Sunday, May 26, 2013

Empty Basket

Carving out writing time and space is challenging. In the late 1990's, I set up an old computer on a table in our basement. I knit a lace shawl and wore it to signal to my family I was writing and wanted to be interrupted only in the case of blood injuries or similar catastrophes. When my daughter went to graduate school, I claimed her room as my own. I pushed her desk under a window, piled files on a twin bed, and began searching for a story about my great grandmother Charlotte. In 2011, I moved a smaller more comfortable desk belonging to another great grandmother, Lucy, into the room. I draped the shawl over my chair and placed an empty basket inside the door as a place to drop off "to do" lists and school worries. Last summer, my dear husband and I moved everything out of the room, ripped up old carpet and had new flooring installed. After he repainted and set up the twin bed in the basement, I stored knitting supplies in the closet, reorganized the bookshelf, and set up my writing space. I hung a few pieces of handwork done by my sister, mother, grandmother, and myself on the wall.  Finally, as Virginia Woolf wrote, I had a "room of my own."

For twenty nine years, I have arranged my family, writing, knitting, quilting, cooking, housekeeping, and vacations around a school calendar.  In 1973, the first year Nebraska was required to hire certified teachers for significantly disabled children, I graduated and was hired to teach children with mental disabilities. Four of the six of us hired for the program at Arnold School were new graduates. Together we learned as much as the children. In 1977, I earned a Master's Degree in Early Childhood Special Education from the University of Kansas. Once again, I was one of the first in the state to be certified in a new speciality.  Later that year I married. In 1980, I became a mother and stayed home for eight years.  Since 1988, I have worked as an itinerant Early Childhood Special Education teacher in homes and community settings where I supported parents and caregivers of preschool children with developmental delays. Over and over I have watched as children with challenges learn to eat, walk, talk, and play. Teaching allowed me to be home with my children on most of their vacation days and the changing seasons of a school calendar suited me. This week marked the end of my last official school year as a public school teacher. After working ten days in June, I'll officially retire. I am proud to have been a public school teacher. Like many others, I worked hard and gave my best effort. I made a difference in the lives of many children and their families. 

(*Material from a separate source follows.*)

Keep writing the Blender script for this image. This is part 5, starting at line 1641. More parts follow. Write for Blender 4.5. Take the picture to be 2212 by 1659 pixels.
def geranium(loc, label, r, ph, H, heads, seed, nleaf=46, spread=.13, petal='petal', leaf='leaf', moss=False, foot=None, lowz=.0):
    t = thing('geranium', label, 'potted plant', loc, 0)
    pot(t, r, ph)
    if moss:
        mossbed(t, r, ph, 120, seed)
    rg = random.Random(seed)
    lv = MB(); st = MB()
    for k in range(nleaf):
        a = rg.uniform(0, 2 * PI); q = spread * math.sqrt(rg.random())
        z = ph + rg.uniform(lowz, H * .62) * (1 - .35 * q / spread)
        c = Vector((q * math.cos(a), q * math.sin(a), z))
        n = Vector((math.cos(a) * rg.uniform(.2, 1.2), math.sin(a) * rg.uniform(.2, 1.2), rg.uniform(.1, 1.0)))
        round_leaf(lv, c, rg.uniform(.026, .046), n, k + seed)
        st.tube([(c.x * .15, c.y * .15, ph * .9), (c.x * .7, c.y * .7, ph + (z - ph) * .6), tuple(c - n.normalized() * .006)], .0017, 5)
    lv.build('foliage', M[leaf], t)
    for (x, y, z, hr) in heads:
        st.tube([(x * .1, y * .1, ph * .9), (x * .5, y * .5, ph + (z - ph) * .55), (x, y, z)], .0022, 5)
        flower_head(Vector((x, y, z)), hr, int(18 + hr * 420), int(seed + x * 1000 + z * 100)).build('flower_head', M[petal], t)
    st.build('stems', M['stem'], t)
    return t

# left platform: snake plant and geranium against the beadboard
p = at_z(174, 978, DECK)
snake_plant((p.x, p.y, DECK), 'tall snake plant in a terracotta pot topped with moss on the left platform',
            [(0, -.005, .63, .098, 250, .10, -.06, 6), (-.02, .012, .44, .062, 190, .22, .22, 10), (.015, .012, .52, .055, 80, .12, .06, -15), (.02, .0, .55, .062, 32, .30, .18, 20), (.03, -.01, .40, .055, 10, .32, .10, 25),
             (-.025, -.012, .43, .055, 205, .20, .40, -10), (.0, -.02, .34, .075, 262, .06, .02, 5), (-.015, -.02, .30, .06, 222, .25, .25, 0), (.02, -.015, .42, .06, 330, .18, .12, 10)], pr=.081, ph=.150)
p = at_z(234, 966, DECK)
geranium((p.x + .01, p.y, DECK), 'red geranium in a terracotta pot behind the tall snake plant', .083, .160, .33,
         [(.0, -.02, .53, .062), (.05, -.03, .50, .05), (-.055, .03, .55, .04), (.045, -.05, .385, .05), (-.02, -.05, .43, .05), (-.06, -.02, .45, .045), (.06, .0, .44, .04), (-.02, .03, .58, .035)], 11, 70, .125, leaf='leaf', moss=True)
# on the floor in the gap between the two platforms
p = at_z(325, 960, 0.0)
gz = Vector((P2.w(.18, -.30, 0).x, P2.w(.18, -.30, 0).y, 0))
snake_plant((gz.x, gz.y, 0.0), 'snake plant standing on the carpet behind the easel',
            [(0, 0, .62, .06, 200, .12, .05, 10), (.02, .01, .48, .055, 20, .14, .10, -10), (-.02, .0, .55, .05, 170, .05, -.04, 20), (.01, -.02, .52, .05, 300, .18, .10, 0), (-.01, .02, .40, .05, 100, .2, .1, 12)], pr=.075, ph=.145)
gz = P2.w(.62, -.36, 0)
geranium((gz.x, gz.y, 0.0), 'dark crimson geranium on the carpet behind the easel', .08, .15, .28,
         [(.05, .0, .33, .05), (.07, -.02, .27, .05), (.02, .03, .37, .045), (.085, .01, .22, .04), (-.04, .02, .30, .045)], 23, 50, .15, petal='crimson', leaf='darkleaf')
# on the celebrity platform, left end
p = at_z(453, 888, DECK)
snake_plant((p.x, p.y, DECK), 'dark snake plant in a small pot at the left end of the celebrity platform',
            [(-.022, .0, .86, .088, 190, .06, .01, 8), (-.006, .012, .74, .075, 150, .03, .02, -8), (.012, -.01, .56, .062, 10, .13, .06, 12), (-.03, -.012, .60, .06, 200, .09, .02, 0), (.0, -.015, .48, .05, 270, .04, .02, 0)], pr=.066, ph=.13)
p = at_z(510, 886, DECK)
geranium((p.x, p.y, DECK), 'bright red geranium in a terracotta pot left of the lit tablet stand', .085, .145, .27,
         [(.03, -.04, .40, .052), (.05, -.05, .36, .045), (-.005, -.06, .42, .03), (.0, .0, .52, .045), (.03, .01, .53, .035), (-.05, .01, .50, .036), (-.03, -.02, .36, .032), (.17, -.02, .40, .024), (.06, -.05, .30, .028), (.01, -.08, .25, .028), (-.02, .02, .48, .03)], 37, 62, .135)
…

Before you ask, let me say I don't know what I will being doing every day of the coming years.  Instead, I am going to be. Right now, I am watching the morning light reflected off the birch bark as a robin feeds her young. I want to savor the seasons with my family, blow bubbles with my grandchildren, eat dinner with my husband, study the sunset, and read deeply. I have a 401K of lovely yarn, mostly blues but some reds, lavenders, and greens. On weekday mornings, I plan to make a pot of coffee and finish the story about my great grandmother Charlotte. I have a room of my own and the basket is empty.   




Sunday, May 5, 2013

Birds of a Feather

Spring weather has been cool with rain and even snow into late April and early May. The temperatures are too cool for planting tomatoes but good for knitting.  I finished this baby sweater and am knitting a hat to match.

I also cast on Piper's Journey, a crescent shawl with a simple border attached to a body of garter stitch.  I am knitting it in sport weight "Chickadee" yarn by Quince and Company. The yarn is 100% wool and has a lovely hand. 
Quince and Company, located in Maine, spins and dyes American wool and linen "sourced from overseas earth friendly suppliers" in a restored mill. Although they use minimal recyclable packaging, ink, and paper in products, their design aesthetic is sophisticated and beautiful. Cleverly, they named yarn lines after birds: chickadee, finch, tern, sparrow, lark, and owl.  For all of these reasons, I think their yarn company is worth supporting.

In other Spring aviary news, a robin is working on a nest in the clump birch outside my window. She is building on the southeast side of the tree where a strong limb meets one of the tree trunks.The tree will shelter her nest from the north and west wind while the house will protect it from the south.  This morning a pair of young cardinals call to each other and a chickadee searches for insects in the bark. A bluejay flew in to inspect the nest and a starling contributed one twig. Maybe this nest is a community building project. I'll be interested to see if the robin can maintain her claim on the nest.

                                                                                                                                                                 Meanwhile, a group of starlings continues to tut- tut on the ground underneath the tree. They keep their beady eyes on the small space in front of them, pecking at the ground for no good reason and then occasionally gobbling up earthworms before glancing around to see if their neighbor needs food.  Following each other in shiny black suits, they remind me of groups of U.S. Senators sticking together as they totter around opening and closing their throats in self-importance. In the evening the starlings roost together in the birch, cackling noisily and soiling the ground below them. Perhaps the robin's nest, just under another limb, is protected from the starlings' mess. I wish the American robin the best of luck as she attempts to build a home and rear a family during this precarious Spring.